Directions
Identify and reproduce every line holding the string "picture".

=== Recorded information ===

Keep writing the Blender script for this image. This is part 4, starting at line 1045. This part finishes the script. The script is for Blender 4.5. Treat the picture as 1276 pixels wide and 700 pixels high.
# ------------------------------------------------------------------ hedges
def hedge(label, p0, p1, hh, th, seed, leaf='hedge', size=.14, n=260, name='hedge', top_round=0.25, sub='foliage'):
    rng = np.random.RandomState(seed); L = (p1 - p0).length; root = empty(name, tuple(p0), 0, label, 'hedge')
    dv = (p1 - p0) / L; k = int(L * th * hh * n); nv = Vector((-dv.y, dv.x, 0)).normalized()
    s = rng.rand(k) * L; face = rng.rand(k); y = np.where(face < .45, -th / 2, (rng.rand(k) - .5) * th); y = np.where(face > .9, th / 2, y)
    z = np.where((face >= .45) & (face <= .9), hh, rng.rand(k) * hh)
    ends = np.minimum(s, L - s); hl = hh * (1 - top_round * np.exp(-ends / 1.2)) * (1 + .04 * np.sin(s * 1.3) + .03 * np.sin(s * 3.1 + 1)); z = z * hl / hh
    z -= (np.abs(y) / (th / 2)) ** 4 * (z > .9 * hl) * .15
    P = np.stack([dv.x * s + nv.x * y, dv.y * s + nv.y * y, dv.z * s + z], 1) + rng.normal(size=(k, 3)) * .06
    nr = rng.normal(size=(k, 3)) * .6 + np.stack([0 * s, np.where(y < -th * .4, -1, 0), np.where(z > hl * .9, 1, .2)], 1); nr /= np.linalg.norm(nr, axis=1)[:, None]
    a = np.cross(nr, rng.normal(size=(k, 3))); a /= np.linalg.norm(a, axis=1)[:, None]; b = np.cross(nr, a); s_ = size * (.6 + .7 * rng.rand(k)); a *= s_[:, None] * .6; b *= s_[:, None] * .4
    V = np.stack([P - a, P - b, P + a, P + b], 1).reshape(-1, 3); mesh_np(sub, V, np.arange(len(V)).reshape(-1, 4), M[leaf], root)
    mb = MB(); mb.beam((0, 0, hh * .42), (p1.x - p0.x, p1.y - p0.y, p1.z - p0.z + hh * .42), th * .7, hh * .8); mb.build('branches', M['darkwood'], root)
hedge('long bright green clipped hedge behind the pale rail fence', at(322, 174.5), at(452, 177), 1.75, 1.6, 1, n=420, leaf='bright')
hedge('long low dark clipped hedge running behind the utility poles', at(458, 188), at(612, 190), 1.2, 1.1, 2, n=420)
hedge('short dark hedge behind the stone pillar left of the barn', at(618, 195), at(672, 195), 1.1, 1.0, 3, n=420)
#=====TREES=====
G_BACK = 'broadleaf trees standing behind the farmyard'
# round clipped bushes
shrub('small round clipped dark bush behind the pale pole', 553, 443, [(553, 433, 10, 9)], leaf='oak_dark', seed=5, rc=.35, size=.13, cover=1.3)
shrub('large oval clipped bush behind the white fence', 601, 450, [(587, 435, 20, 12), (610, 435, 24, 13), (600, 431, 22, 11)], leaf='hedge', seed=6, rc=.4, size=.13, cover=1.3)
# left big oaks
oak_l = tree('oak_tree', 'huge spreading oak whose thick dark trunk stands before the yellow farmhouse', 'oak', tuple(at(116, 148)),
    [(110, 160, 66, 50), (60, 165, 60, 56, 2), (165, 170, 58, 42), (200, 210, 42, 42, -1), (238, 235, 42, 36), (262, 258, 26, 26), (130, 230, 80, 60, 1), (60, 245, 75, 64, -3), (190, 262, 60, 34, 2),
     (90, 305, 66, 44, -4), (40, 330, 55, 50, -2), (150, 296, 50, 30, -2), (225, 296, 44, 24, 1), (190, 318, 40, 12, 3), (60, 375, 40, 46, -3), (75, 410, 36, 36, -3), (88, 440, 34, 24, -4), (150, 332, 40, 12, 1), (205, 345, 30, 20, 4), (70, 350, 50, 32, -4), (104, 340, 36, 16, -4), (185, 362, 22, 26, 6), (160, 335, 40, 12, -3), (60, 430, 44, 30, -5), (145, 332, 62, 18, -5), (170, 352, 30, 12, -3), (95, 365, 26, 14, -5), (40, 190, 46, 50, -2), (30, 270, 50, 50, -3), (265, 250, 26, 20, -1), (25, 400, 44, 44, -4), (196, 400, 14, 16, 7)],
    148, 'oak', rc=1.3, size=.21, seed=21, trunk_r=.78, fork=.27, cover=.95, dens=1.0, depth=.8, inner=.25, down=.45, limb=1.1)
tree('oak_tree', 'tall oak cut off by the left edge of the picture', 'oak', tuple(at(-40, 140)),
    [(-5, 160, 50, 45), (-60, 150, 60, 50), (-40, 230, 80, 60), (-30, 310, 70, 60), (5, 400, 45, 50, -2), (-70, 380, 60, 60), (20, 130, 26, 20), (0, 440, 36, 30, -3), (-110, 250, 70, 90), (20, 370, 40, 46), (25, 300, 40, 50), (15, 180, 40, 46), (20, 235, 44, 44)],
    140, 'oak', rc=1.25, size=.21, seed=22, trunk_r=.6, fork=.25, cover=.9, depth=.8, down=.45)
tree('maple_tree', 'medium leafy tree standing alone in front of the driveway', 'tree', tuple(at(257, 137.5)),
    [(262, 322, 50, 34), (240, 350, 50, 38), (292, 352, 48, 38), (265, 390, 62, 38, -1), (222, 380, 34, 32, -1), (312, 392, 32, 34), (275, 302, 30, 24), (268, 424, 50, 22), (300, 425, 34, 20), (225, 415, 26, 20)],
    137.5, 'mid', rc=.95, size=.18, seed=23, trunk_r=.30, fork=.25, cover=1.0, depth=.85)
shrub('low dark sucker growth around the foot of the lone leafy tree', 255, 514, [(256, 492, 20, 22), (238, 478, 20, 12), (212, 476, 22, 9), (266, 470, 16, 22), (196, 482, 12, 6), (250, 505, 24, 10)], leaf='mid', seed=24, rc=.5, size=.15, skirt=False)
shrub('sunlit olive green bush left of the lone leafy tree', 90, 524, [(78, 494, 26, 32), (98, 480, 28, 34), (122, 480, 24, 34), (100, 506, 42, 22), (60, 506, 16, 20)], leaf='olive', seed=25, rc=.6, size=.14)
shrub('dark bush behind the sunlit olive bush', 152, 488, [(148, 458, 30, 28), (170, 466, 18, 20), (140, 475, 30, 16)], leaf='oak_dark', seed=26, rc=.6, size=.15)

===

Worked solution
Keep writing the Blender script for this image. This is part 4, starting at line 1045. This part finishes the script. The script is for Blender 4.5. Treat the picture as 1276 pixels wide and 700 pixels high.
tree('oak_tree', 'tall oak cut off by the left edge of the picture', 'oak', tuple(at(-40, 140)),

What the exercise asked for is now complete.